**Given exercise**
Report only the number of lines holding "picture".

────────────────────────────────────────

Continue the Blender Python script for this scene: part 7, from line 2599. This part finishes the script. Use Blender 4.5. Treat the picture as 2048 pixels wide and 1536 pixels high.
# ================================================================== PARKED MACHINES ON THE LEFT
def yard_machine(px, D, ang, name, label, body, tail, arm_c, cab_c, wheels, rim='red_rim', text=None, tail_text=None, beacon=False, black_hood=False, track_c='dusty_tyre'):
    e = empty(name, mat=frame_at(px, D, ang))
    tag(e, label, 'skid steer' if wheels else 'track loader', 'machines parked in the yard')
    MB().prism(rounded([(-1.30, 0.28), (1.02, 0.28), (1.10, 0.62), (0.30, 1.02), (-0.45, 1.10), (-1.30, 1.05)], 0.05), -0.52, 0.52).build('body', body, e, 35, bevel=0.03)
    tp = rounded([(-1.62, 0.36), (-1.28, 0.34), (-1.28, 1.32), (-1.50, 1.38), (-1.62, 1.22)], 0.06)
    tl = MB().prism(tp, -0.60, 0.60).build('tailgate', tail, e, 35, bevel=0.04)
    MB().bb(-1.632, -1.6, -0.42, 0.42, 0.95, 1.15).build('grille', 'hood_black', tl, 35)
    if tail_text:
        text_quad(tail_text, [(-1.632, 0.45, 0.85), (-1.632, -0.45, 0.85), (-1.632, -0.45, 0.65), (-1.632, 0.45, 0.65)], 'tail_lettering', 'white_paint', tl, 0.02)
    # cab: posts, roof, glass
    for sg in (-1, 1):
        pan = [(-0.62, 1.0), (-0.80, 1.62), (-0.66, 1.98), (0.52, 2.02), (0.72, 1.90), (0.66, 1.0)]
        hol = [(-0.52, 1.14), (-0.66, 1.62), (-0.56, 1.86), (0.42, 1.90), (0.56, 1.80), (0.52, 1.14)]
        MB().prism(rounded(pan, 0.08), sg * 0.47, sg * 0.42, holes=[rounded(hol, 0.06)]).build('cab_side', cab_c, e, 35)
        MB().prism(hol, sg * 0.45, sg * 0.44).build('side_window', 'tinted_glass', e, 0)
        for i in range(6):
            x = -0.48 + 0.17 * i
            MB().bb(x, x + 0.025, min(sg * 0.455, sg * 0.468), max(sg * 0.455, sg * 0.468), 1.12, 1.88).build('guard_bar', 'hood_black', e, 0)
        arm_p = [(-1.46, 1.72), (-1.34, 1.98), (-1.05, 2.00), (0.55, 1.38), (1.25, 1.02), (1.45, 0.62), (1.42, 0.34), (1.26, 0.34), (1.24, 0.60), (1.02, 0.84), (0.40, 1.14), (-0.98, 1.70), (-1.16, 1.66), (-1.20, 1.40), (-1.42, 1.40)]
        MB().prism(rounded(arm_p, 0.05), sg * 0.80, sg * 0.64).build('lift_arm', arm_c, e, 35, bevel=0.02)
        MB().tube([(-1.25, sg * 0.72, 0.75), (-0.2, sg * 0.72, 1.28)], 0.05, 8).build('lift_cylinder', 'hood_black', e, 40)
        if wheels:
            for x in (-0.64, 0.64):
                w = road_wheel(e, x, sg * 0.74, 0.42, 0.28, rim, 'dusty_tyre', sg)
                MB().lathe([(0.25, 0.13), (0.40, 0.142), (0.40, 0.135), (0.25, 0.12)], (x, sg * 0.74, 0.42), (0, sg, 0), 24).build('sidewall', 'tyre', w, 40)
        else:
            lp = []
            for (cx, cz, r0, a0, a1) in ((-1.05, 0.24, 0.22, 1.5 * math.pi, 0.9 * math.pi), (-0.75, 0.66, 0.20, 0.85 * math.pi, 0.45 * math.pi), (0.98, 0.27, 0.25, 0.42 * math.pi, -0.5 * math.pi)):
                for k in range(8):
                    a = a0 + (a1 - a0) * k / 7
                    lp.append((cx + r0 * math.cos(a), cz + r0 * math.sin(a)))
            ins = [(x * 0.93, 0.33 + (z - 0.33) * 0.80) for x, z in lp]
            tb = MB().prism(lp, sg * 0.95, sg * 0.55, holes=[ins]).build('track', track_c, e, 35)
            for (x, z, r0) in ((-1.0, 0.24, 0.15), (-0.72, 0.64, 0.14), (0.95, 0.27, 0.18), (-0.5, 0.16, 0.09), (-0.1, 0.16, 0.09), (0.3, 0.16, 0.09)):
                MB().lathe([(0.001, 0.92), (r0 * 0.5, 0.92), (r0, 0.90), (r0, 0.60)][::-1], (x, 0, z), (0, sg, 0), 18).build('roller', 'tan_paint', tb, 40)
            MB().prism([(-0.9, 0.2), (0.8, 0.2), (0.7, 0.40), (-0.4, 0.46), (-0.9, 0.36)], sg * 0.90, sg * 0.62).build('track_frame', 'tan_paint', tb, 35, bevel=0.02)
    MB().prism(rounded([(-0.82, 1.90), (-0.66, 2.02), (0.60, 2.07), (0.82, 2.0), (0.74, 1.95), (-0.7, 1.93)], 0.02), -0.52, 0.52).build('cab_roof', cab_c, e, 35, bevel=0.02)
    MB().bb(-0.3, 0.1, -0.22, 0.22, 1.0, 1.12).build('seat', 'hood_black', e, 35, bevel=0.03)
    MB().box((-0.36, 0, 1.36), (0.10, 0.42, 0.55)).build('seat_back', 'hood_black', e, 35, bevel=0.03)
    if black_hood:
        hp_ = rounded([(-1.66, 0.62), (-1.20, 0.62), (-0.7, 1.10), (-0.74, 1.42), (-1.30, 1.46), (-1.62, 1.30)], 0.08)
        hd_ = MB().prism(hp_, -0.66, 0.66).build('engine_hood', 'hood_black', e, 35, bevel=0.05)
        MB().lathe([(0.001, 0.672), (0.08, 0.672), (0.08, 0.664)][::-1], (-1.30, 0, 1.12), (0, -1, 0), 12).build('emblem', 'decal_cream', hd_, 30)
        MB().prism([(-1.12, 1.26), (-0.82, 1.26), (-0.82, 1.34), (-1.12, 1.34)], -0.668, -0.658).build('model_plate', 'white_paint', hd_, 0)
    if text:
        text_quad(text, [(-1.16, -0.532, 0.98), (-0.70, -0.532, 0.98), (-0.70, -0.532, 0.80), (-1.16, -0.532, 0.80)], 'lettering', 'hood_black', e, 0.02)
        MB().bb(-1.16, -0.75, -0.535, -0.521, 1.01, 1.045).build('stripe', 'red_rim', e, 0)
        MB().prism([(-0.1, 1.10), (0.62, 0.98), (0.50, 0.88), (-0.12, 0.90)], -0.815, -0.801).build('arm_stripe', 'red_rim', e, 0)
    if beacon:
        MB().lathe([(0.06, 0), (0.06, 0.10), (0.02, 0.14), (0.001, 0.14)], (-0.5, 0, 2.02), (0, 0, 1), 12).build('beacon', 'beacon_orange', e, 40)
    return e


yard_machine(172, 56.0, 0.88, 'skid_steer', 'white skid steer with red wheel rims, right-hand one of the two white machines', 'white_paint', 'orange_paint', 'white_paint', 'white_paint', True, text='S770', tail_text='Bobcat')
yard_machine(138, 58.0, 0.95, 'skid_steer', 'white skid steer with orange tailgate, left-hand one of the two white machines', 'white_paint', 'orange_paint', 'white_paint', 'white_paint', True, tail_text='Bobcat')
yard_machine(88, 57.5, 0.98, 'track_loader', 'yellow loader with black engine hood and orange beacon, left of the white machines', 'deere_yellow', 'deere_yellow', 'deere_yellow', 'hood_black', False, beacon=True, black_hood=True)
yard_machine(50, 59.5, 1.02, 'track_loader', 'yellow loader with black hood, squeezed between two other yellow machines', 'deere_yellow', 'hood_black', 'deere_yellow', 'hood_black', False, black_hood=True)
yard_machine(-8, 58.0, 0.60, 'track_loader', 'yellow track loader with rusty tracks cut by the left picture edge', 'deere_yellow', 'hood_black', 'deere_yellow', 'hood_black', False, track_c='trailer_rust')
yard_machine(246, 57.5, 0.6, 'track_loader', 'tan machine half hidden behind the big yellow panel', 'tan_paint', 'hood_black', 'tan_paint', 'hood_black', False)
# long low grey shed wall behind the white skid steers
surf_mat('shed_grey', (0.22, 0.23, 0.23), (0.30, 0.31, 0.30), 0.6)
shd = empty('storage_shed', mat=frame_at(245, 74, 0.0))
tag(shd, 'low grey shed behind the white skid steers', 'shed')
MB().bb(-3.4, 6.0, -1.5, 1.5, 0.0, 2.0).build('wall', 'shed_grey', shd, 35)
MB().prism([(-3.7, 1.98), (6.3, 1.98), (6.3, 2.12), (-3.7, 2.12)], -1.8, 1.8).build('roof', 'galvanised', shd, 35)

────────────────────────────────────────

**Output below**
2